[begin INPUT]

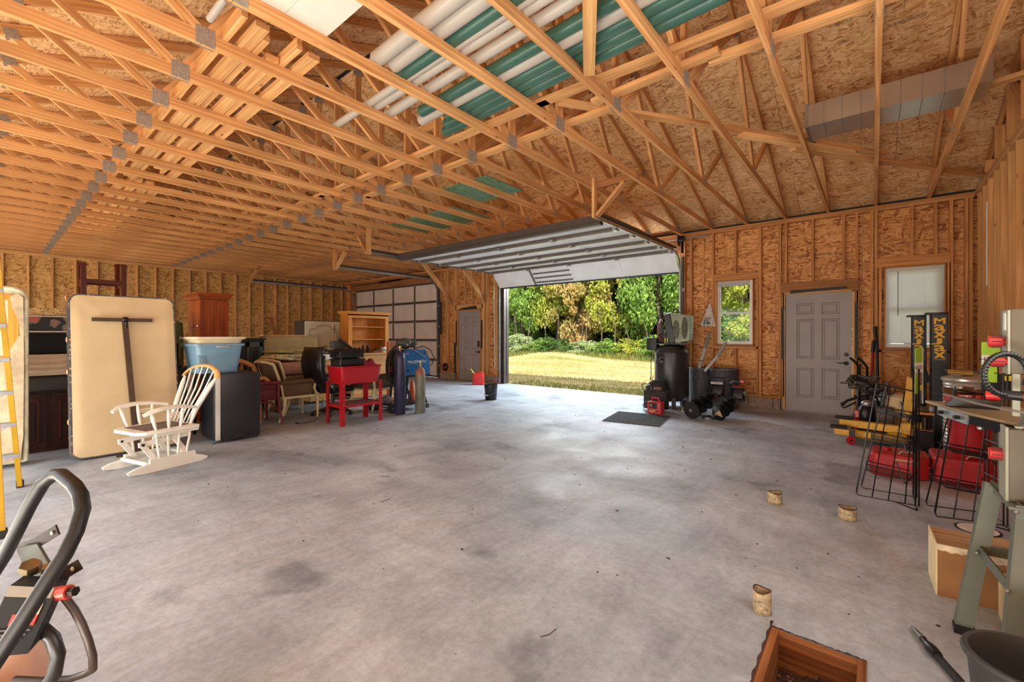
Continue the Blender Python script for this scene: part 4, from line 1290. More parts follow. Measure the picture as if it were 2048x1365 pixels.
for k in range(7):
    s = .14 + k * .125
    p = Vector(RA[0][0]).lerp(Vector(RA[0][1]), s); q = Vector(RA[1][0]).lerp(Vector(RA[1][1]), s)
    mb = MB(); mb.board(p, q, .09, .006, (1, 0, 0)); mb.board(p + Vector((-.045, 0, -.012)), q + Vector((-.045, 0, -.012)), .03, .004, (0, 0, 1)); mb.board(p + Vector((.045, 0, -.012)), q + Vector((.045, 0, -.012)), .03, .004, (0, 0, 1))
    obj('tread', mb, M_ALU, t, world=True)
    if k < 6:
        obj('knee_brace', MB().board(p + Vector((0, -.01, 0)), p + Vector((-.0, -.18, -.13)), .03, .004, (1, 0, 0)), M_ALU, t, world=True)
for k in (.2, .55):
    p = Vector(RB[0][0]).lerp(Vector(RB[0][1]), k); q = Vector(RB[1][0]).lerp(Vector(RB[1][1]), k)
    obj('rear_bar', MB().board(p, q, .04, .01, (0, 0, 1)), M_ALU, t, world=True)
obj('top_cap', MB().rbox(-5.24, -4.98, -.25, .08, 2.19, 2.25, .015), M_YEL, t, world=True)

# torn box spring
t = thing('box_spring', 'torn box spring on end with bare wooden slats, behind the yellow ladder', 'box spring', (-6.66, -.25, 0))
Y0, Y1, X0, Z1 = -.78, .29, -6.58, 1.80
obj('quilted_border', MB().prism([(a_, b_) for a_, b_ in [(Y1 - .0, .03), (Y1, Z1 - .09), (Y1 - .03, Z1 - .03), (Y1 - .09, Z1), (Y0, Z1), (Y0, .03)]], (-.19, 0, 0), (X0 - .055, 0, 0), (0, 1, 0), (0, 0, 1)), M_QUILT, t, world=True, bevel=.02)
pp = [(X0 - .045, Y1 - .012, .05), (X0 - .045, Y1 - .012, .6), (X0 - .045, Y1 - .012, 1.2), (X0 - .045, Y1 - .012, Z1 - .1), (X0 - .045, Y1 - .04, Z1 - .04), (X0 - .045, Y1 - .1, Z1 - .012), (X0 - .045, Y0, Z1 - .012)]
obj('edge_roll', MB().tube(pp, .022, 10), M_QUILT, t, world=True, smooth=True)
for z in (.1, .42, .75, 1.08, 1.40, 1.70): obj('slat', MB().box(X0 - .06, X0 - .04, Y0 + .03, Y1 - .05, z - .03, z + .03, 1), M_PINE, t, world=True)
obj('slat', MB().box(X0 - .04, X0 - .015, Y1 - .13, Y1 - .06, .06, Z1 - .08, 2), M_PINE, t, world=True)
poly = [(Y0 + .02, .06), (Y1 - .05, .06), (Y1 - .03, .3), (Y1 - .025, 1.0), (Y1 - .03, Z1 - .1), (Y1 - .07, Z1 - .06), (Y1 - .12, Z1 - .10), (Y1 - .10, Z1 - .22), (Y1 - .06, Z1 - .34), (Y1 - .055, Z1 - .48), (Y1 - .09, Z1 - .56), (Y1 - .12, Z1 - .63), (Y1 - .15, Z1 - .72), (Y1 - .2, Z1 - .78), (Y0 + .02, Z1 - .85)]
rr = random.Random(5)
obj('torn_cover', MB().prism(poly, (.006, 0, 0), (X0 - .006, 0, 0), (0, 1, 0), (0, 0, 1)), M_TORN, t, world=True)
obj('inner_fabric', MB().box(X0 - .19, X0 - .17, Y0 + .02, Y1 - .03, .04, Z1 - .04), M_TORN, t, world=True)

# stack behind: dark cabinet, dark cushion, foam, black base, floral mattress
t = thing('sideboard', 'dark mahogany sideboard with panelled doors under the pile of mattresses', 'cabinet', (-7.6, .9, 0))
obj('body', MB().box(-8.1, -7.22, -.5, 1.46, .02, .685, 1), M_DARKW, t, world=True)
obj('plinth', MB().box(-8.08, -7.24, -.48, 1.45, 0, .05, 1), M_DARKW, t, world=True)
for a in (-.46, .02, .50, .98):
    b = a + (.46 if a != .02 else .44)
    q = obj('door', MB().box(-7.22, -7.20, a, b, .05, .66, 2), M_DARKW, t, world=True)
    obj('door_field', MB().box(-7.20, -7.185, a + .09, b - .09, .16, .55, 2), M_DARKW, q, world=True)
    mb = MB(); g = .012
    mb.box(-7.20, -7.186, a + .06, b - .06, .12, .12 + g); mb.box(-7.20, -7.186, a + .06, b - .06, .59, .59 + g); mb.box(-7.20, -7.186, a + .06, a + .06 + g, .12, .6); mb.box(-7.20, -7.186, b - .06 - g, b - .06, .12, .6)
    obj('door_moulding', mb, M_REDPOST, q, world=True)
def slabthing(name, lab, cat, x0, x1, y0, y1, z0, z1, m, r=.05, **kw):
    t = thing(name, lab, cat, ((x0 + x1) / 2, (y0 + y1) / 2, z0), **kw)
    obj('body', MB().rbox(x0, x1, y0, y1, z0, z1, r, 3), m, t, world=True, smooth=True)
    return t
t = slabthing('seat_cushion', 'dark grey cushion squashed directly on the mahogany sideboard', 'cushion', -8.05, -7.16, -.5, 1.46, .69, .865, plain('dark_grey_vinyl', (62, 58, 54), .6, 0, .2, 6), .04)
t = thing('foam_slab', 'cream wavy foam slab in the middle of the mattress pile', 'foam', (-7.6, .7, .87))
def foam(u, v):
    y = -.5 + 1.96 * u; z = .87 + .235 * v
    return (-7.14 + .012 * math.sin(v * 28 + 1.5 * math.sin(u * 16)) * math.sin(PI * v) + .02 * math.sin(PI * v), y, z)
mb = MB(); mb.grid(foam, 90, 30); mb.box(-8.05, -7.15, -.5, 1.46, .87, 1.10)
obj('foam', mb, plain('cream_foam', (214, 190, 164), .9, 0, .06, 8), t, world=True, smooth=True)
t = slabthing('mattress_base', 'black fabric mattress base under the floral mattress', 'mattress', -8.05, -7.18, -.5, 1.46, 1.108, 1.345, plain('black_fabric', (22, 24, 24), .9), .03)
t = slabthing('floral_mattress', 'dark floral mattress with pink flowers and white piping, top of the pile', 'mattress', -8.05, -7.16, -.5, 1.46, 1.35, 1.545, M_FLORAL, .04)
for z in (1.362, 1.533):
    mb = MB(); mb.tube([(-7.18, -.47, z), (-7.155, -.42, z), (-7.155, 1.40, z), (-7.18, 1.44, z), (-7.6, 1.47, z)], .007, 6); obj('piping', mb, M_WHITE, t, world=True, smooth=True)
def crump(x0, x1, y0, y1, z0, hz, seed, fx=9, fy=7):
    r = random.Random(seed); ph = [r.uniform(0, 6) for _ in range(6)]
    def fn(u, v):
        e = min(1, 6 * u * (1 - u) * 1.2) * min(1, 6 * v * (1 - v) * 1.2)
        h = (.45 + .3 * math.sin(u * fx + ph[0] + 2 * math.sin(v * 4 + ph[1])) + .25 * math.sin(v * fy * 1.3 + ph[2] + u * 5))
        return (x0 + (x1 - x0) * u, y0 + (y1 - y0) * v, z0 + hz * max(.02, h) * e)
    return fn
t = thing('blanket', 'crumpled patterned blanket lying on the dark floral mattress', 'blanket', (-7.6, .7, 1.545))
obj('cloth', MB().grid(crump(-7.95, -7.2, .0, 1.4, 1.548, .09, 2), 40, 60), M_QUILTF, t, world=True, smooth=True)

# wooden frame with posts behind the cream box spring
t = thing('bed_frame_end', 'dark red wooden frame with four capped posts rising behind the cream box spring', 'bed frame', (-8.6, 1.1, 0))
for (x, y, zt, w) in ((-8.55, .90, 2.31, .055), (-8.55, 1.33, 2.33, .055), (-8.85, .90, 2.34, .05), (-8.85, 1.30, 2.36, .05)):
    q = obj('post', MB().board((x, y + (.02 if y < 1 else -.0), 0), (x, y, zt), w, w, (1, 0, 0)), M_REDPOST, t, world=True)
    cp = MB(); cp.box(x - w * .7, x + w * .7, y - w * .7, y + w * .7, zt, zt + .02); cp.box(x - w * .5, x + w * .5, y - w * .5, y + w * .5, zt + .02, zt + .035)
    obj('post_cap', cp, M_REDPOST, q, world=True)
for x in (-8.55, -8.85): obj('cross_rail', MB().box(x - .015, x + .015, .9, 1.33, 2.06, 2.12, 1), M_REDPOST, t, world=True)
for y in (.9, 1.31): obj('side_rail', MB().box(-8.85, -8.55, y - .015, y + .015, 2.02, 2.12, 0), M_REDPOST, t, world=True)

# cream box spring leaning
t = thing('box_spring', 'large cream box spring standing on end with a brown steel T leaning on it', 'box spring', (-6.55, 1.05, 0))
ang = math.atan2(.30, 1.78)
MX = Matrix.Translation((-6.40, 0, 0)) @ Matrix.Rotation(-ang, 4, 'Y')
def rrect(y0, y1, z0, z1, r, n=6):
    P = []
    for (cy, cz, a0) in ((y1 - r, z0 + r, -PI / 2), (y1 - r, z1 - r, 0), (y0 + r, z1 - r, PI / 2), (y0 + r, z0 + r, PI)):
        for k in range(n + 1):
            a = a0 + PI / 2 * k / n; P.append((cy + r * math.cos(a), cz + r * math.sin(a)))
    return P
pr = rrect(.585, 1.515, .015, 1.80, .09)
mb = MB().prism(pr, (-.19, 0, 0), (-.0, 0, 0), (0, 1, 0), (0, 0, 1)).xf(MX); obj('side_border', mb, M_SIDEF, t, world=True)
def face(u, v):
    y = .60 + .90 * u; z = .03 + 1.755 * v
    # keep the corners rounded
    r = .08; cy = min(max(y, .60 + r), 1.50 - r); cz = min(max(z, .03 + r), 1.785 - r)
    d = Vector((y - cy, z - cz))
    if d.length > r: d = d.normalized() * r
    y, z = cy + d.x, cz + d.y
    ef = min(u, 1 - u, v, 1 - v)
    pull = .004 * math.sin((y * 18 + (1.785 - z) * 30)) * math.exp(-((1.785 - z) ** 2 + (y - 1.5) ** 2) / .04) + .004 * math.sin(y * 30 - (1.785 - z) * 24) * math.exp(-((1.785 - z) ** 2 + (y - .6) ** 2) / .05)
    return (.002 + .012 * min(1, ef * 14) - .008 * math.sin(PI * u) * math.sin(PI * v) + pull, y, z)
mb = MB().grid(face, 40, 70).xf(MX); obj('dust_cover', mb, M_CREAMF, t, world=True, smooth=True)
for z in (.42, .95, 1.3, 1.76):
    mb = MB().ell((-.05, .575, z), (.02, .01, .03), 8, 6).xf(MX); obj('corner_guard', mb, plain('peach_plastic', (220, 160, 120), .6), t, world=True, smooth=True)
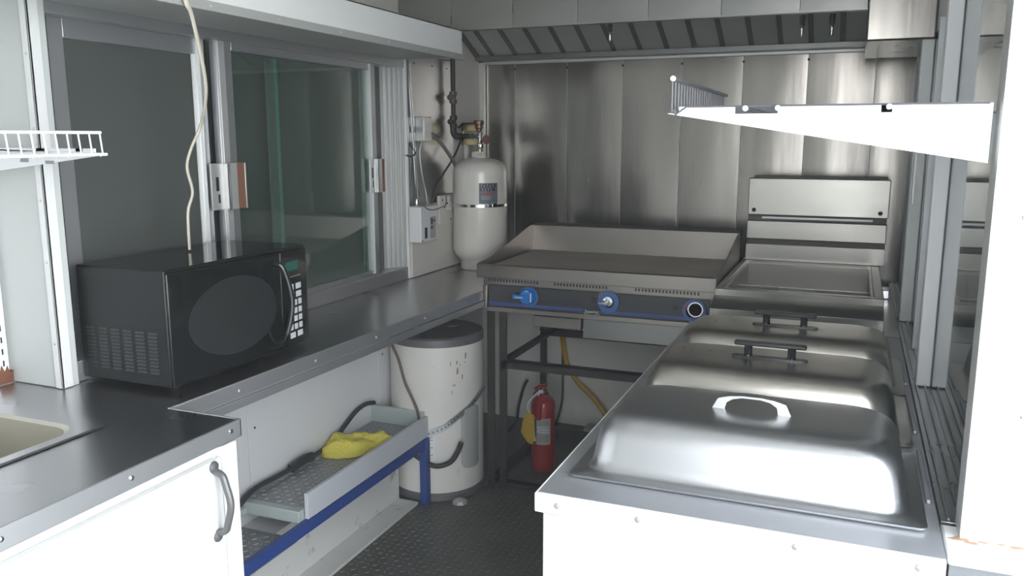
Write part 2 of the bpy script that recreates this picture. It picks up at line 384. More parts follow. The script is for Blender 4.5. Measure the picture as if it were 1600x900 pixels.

[end INPUT]

# DIRECTION
Exactly reproduce the run of lines from the start of the listing through the line with "M_YEL, t, world=True)", inclusive; pictures are not copied.

# RESULT OF THIS TASK
Continue the Blender Python script for this scene: part 4, from line 1290. More parts follow. Measure the picture as if it were 2048x1365 pixels.
for k in range(7):
    s = .14 + k * .125
    p = Vector(RA[0][0]).lerp(Vector(RA[0][1]), s); q = Vector(RA[1][0]).lerp(Vector(RA[1][1]), s)
    mb = MB(); mb.board(p, q, .09, .006, (1, 0, 0)); mb.board(p + Vector((-.045, 0, -.012)), q + Vector((-.045, 0, -.012)), .03, .004, (0, 0, 1)); mb.board(p + Vector((.045, 0, -.012)), q + Vector((.045, 0, -.012)), .03, .004, (0, 0, 1))
    obj('tread', mb, M_ALU, t, world=True)
    if k < 6:
        obj('knee_brace', MB().board(p + Vector((0, -.01, 0)), p + Vector((-.0, -.18, -.13)), .03, .004, (1, 0, 0)), M_ALU, t, world=True)
for k in (.2, .55):
    p = Vector(RB[0][0]).lerp(Vector(RB[0][1]), k); q = Vector(RB[1][0]).lerp(Vector(RB[1][1]), k)
    obj('rear_bar', MB().board(p, q, .04, .01, (0, 0, 1)), M_ALU, t, world=True)
obj('top_cap', MB().rbox(-5.24, -4.98, -.25, .08, 2.19, 2.25, .015), M_YEL, t, world=True)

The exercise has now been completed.